For starters, capital gains are profits made from the sale of a property or investment.

There are two types of capital gains: long-term and short-term gains.

Short-term gains are profits arising from the sale of a property you’ve had for less than a year.

Unfortunately, in terms of tax incentives, short-term gains don’t have any. That means you’ll have to pay taxes for the sale at the normal rate.

However, long-term gains offer you great tax benefits.


Long-term gains occur once the sale of a property is held for more than a year.
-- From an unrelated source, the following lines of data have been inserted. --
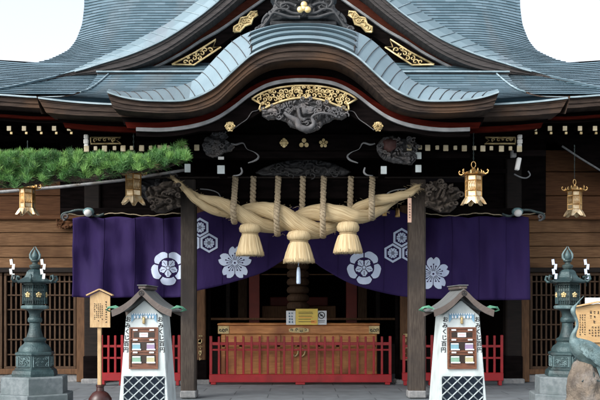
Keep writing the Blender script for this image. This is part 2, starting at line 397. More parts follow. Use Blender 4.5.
def carving(name, poly, Z, height, mat, parent, cell=1.2, freq=9, seed=0, ridge=1.0, curls=0, curlw=.012, back=.05, curl_r=(2.5,5)):
    """deep relief carving: a swirling height field cut to an outline, with curled cloud and mane strands laid over it"""
    rnd = random.Random(seed)
    xs = [p[0] for p in poly]; ys = [p[1] for p in poly]; bm = NB(); V = {}
    nx = int((max(xs)-min(xs))/cell)+1; ny = int((max(ys)-min(ys))/cell)+1; y0w = Z-16
    dmax = max(edge_dist(poly, min(xs)+i*cell*4, min(ys)+j*cell*4) for i in range(nx//4+1) for j in range(ny//4+1) if inside(poly, min(xs)+i*cell*4, min(ys)+j*cell*4)) if nx > 6 else 3
    def H(x, y):
        d = edge_dist(poly, x, y); w = P(x, y, Z)
        q = Vector((w.x*1.0+seed, seed*.7, w.z))
        q = q+Vector((noise.noise(q*freq*.3), 0, noise.noise(q*freq*.3+Vector((5,5,5)))))*.25
        a = abs(noise.noise(q*freq)); b = abs(noise.noise(q*freq*2.3+Vector((3,1,2))))
        prof = min(1, d/max(dmax*.55, .5))**.5
        return height*(.35+.65*prof)*(1-ridge*.75*(1-min(1, a*3.2)))*(.85+.15*min(1,b*4)) if d > cell*.4 else height*.15
    for i in range(nx+1):
        for j in range(ny+1):
            x, y = min(xs)+i*cell, min(ys)+j*cell
            if inside(poly, x, y): V[i,j] = bm.verts.new(P(x,y,Z)+Vector((0,-H(x,y),0)))
    for (i, j), v in list(V.items()):
        q = [V.get(k) for k in ((i,j),(i+1,j),(i+1,j+1),(i,j+1))]
        if all(q): bm.faces.new(q)
    lone = [v for v in bm.verts if not v.link_faces]
    bmesh.ops.delete(bm, geom=lone, context='VERTS')
    bd = [e for e in bm.edges if len(e.link_faces) == 1]
    ex = bmesh.ops.extrude_edge_only(bm, edges=bd)['geom']
    for v in [g for g in ex if isinstance(g, bmesh.types.BMVert)]: v.co.y = y0w+back
    bmesh.ops.recalc_face_normals(bm, faces=bm.faces)
    tries = 0; made = 0
    while made < curls and tries < curls*20:
        tries += 1; q = (rnd.uniform(min(xs),max(xs)), rnd.uniform(min(ys),max(ys)))
        if not inside(poly, *q): continue
        made += 1; r = rnd.uniform(*curl_r)
        add_tube(bm, spiral(q, r, rnd.uniform(.7,1.3), Z, rnd.choice((-1,1)), rnd.uniform(0,6.28), 12, .8, height*.9), [curlw*(1.2-.6*i/12) for i in range(13)], 5)
    return obj(name, bm, mat, parent, smooth='all')
_fontobj = None
def text_bm(bm, txt, size, M4, mi=0, depth=.0, bold=0):
    cu = bpy.data.curves.new('lettering', 'FONT'); cu.body = txt; cu.size = size; cu.align_x = 'CENTER'; cu.align_y = 'CENTER'; cu.extrude = depth; cu.offset = bold; cu.resolution_u = 3
    o = bpy.data.objects.new('lettering', cu); COL.objects.link(o)
    bpy.context.view_layer.update()
    dg = bpy.context.evaluated_depsgraph_get(); me = bpy.data.meshes.new_from_object(o.evaluated_get(dg))
    me.transform(M4); k = len(bm.faces); bm.from_mesh(me); bm.faces.ensure_lookup_table()
    for f in bm.faces[k:]: f.material_index = mi
    bpy.data.objects.remove(o); bpy.data.curves.remove(cu); bpy.data.meshes.remove(me)
R90 = Matrix.Rotation(PI/2, 4, 'X')

# ================================================================= the hall
hall = thing('shrine_hall', 'large dark timber shrine hall with sweeping blue-green copper roofs and gilded gables', 'shrine', (0,4,0))

# ---- main roof
PROF = [(1.3,5.84),(2.3,6.38),(3.3,6.97),(5.0,8.3),(6.5,9.9),(8.0,11.9),(9.2,13.8)]
PR = catmull(PROF, 12)
cum = [0]
for a, b in zip(PR, PR[1:]): cum.append(cum[-1]+math.hypot(b[0]-a[0], b[1]-a[1]))
def prof(v):
    s = v*cum[-1]
    for i in range(len(PR)-1):
        if s <= cum[i+1]+1e-9:
            t = (s-cum[i])/(cum[i+1]-cum[i]); return (PR[i][0]+(PR[i+1][0]-PR[i][0])*t, PR[i][1]+(PR[i+1][1]-PR[i][1])*t)
    return PR[-1]
SIL = [(-900,84),(-60,86),(0,85),(15,83),(30,77),(42,69),(49,60),(56,50),(61,38),(64,18),(65.5,-60),(68,-110),(96,-170)]
def roof_z(y):
    for a, b in zip(PR, PR[1:]):
        if y <= b[0]: return a[1]+(b[1]-a[1])*(y-a[0])/(b[0]-a[0])
    return PR[-1][1]
def main_S(u, v):
    y, z = prof(v); Z = y+16; py = HZ-(z-EYE)*F/Z
    Xb = (AX-interp(SIL, py))/F*Z
    x = (2*u-1)*Xb; ax = abs(x)
    s = max(0, min(1, (ax-3.9)/1.5)); rv = max(0,min(1,(v-.16)/.24)); roll = -.24*s*s*rv*rv*(3-2*rv)
    out = max(0, ax-5.5); lift = .055*out**1.6
    fade = 1 if py > 20 else max(0, (py+60)/80)
    return Vector((x, y, z+roll*max(.3,fade)+lift))
o = obj('main_roof', courses(main_S, 84, 110, .017, 20), 'copper', hall, label='blue-green lapped copper main roof')
# rear slope, closing sides
bm = NB()
top = [main_S(k/30, 1) for k in range(31)]; back = [Vector((p.x*1.3, 9.2+7.9, 5.9)) for p in top]; mid = [Vector((p.x, 12.5, 9.2)) for p in top]
add_loft(bm, [top, mid, back]); obj('rear_roof', bm, 'copper', hall)
for s in (0, 1):
    bm = NB()
    edge = [main_S(s, k/40) for k in range(41)]
    sx = -1 if s == 0 else 1
    low = [Vector((p.x-sx*.0, max(p.y, 9.2) if p.z > 9 else p.y+2.5, min(p.z, 13.8)-.35)) for p in edge]
    add_loft(bm, [edge, low]); obj('verge_side', bm, 'bark', hall)
bm = NB(); span_box(bm, (-5.4,8.9,13.7), (5.4,9.5,14.6), .05); obj('ridge', bm, 'ridge_tile', hall)

# main eave: layered edge, painted red board, soffit
mpairs = [(-170,86,-170,97),(-60,92,-60,102.5),(0,95,0,105.5),(40,97.5,40,108),(90,96,90,107),(150,95,150,106),(303,95,303,106)]
bm = band(NB(), mpairs, 17.25, .5, 5, 5, (0,.014,0,.02,.004)); obj('eave_edge', bm, 'bark', hall, label='layered brown eave edge of the main roof')
bm = band(NB(), [(a,b-1.3,c,b+.3) for a,b,c,d in mpairs], 17.2, .3, 1, 5); obj('eave_lip', bm, 'roof_edge', hall)
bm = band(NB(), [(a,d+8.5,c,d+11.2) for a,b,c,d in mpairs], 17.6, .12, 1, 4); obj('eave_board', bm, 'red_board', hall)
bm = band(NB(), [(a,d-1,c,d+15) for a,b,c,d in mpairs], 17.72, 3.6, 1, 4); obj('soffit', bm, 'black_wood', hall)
caps_main = [10-15*k for k in range(-4,8)]
for px in [10,25,40,55,70]+[-5-15*k for k in range(5)]:
    for q in (px, 2*AX-px-2):
        zc = 129 - max(0, (px*-1))*.02
        c = P(q, zc, 17.75); bm = bx((c.x, c.y+1.1, c.z+.15), (.085,2.3,.10), .004, Matrix.Rotation(.13,3,'X'))
        r = obj('rafter', bm, 'black_wood', hall)
        bm = bx((c.x, c.y-.06, c.z), (.085,.02,.095), .004); obj('rafter_cap', bm, 'rafter_cap', r)
        c2 = c+Vector((.035,-.02,-.085)); bm = bx((c2.x, c2.y, c2.z), (.05,.03,.05), .004); obj('rafter_cap', bm, 'pale_gold', r)

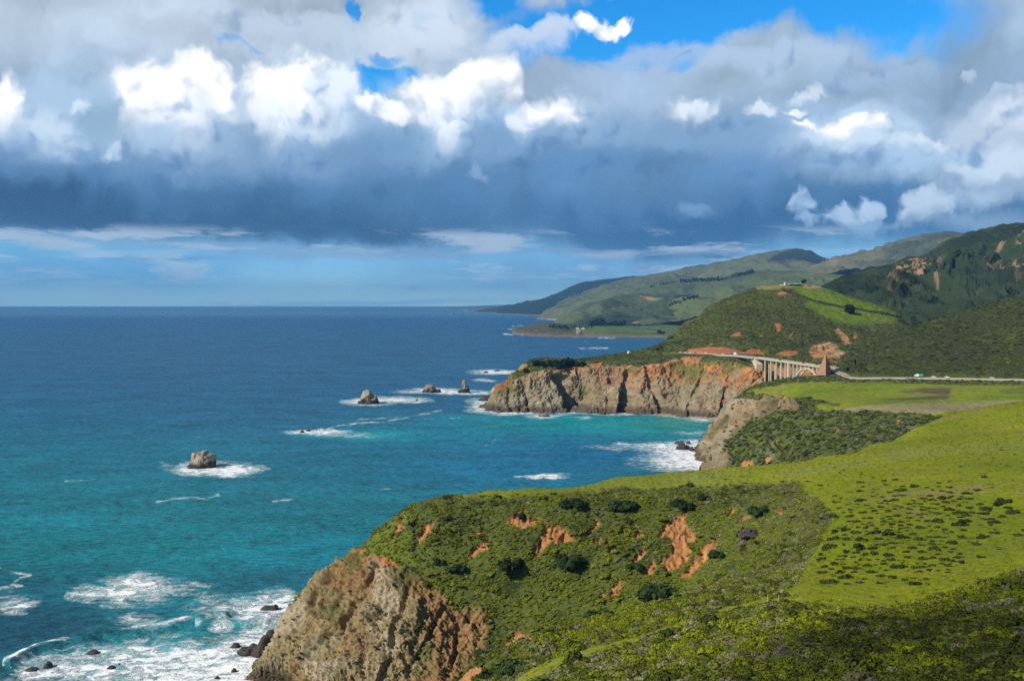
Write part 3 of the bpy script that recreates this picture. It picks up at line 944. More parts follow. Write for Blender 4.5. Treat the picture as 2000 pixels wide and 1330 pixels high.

These types of sales often have a lower tax rate.

Basically, the longer you own the property, the lower your tax rate will be when you decide to sell it.


4.   1031 Exchange Tax Benefits

According to Section 1031 of the Internal Revenue Code, you can swap your rental property for another without paying taxes.

The best part about this tax benefit is that it allows you to pass your property’s capital gains to another with little or no tax obligations.

But there is a catch.

These swaps have to meet a few conditions:

  • The new property must be equal or greater in value than the old one
  • Both the new and old properties must be “like kind” or similar
  • The new property has to be used for productive purposes
  • Some cash transfers may be subjected to tax



5.   FICA Tax Benefits

The FICA or Federal Insurance Contributions Act is a 15.3% tax on employment income.

But this tax obligation varies according to the type of employment.

For example:

If you are employed, you won’t have to pay the full (15.3%) amount on your own.

That’s because the tax burden is split in two between you and your employer. Leaving each of you to pay 7.65% FICA tax.

However, if you are self-employed, then you’ll have to pay 15.3% in FICA tax.

Now, you may be wondering how this is beneficial.

Well, FICA taxes don’t apply to rental income.

But, if you are employed, it simply means that your overall tax burden will be lighter, as a result of your employer sharing your FICA tax obligation.


In summary, it’s quite clear that taxes can eat up a large chunk of your annual gross income.

But, using these tax benefits, you can cut down your tax burden by thousands of dollars.